*Task directions*.
In the data below, find every line that has the string "from", and copy it.

─── Source excerpt

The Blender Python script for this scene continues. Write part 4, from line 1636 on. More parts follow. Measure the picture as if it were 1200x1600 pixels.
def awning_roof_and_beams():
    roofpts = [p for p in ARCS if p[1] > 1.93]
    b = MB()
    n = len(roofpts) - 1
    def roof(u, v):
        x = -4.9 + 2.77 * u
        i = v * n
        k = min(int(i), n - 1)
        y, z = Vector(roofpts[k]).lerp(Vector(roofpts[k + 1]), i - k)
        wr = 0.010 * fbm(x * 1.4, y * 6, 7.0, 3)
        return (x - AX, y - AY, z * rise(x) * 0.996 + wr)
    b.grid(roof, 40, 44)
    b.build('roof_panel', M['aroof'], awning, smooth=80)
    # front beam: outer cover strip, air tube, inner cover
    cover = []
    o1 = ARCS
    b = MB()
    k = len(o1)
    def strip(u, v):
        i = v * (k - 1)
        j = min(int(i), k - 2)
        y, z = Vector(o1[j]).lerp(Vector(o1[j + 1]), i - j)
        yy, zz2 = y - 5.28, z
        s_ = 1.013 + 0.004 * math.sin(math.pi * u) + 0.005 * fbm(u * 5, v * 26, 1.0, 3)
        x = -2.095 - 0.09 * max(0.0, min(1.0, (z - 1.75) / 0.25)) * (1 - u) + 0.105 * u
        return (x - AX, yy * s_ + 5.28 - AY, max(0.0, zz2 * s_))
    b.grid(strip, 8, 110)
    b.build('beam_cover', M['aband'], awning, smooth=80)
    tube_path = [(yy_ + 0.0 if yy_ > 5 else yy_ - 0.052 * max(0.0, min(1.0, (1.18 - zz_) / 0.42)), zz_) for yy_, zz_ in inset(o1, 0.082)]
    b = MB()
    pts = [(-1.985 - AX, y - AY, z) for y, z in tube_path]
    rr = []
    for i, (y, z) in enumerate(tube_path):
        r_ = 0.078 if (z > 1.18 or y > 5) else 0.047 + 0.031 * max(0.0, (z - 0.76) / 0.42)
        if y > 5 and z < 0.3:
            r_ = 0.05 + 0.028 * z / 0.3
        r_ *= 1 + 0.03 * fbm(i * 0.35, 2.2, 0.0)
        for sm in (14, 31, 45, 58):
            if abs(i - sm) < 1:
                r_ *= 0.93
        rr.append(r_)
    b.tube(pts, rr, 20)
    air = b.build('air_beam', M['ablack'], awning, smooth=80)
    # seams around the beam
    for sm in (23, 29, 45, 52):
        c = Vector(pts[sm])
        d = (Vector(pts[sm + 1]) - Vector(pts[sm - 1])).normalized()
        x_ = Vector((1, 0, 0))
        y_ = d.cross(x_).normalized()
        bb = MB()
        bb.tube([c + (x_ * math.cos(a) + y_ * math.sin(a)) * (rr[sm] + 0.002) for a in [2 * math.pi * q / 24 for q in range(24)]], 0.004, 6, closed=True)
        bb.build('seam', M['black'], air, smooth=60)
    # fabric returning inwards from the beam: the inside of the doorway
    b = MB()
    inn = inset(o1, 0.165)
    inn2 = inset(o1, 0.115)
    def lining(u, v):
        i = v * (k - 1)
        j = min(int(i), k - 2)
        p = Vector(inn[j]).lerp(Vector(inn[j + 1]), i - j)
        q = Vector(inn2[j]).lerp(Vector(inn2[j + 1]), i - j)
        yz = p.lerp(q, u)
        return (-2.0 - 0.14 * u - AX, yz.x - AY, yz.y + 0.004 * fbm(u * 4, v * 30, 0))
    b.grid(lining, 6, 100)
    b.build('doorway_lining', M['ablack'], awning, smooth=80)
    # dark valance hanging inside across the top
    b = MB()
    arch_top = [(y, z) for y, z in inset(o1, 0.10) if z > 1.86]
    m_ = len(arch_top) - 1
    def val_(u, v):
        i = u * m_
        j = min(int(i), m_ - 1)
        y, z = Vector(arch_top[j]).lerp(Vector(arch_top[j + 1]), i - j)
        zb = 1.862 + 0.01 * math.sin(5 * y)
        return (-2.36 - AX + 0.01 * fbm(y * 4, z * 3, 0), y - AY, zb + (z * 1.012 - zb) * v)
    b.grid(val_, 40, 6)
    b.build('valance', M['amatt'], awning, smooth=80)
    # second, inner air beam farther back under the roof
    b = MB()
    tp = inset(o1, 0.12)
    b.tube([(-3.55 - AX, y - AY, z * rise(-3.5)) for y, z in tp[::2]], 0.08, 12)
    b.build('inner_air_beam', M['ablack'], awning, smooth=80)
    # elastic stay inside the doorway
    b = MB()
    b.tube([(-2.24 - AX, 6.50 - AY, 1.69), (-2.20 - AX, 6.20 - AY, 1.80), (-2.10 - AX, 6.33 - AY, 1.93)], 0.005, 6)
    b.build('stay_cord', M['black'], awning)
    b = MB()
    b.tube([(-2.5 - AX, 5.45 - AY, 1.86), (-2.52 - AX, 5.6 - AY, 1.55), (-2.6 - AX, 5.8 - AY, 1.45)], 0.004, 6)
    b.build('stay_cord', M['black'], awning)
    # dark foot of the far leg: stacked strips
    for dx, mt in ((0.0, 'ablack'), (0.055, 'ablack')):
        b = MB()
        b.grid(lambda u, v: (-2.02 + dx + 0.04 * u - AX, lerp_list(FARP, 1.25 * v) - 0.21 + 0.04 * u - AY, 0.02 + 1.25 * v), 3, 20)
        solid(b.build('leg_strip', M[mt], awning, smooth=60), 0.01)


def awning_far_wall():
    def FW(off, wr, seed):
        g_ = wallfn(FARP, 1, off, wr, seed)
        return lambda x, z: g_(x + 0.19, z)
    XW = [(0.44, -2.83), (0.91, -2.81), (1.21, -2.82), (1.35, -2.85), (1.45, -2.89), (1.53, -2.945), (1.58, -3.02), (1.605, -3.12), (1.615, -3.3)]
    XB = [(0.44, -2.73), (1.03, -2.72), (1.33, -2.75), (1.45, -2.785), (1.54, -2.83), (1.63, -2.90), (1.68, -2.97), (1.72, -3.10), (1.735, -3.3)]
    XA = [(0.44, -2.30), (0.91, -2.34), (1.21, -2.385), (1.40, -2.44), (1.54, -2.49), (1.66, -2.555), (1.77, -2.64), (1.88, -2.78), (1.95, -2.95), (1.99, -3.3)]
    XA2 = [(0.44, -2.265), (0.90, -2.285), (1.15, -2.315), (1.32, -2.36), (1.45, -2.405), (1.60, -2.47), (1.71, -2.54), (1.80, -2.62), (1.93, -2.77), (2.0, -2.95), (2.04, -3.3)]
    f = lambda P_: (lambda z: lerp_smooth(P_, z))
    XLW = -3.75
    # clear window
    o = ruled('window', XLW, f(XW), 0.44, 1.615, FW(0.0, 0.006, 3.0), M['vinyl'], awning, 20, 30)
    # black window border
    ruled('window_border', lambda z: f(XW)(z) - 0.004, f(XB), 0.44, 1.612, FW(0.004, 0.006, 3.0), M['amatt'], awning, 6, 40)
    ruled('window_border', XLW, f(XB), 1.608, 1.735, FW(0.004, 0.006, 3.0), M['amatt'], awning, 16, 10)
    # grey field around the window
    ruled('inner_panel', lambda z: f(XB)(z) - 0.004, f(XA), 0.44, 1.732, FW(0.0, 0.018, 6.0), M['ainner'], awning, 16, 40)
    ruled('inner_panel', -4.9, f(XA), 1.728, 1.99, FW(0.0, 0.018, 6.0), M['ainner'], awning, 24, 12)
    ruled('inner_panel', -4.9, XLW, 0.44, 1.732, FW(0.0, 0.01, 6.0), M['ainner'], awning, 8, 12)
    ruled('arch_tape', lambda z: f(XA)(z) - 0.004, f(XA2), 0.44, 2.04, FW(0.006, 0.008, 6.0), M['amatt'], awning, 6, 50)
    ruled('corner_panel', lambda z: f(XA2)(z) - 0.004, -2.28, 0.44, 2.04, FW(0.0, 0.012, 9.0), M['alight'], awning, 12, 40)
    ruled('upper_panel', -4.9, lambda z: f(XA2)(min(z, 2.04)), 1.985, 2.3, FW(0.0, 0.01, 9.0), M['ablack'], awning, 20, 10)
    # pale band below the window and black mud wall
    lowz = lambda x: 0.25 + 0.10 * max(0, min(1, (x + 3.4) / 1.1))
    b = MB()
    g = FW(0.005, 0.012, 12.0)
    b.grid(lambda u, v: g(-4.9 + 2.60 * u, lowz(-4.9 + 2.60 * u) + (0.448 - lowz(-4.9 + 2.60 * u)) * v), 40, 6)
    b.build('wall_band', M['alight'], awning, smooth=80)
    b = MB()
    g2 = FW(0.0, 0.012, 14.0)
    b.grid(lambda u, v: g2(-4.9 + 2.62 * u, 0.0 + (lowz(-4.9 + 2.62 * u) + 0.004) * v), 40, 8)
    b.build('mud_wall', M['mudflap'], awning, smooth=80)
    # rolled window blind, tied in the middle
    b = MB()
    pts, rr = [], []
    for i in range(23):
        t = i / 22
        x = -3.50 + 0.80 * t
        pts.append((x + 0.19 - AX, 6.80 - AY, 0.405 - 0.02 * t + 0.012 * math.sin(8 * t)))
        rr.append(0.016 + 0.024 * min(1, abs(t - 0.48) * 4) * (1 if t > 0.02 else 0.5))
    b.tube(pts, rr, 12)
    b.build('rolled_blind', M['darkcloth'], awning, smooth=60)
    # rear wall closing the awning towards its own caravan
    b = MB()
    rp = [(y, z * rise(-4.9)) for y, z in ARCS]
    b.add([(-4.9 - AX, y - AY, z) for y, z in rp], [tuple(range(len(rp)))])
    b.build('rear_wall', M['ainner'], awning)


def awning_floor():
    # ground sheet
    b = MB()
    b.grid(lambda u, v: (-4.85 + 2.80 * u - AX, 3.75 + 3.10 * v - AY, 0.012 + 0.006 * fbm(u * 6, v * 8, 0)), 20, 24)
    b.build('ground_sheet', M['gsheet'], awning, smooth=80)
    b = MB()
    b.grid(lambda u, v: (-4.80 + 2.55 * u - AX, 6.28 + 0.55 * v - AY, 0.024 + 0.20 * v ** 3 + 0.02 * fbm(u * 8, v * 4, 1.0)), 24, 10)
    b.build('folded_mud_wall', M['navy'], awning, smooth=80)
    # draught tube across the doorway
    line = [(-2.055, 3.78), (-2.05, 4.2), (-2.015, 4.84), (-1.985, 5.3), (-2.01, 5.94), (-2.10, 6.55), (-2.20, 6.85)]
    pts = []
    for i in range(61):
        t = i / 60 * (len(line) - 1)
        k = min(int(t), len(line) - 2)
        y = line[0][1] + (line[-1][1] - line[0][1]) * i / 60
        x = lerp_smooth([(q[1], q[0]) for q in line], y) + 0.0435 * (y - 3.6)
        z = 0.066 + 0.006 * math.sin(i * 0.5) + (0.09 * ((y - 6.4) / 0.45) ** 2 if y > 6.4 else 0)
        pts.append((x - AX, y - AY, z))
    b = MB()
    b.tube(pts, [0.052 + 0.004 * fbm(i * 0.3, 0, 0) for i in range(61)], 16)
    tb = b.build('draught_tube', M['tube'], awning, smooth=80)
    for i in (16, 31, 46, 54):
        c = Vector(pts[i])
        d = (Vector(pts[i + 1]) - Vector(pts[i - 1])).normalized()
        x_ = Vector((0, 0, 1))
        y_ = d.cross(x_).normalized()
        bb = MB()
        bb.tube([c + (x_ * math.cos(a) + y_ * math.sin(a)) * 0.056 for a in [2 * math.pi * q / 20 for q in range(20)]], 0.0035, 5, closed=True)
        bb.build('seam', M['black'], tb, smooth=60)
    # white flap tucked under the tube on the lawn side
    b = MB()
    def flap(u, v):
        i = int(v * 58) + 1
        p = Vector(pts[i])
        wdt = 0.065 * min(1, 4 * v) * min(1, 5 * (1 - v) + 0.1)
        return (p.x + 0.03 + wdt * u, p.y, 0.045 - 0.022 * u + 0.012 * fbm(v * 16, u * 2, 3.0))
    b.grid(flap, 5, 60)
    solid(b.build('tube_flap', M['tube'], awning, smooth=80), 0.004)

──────

*Output below*.
The Blender Python script for this scene continues. Write part 4, from line 1636 on. More parts follow. Measure the picture as if it were 1200x1600 pixels.
    # fabric returning inwards from the beam: the inside of the doorway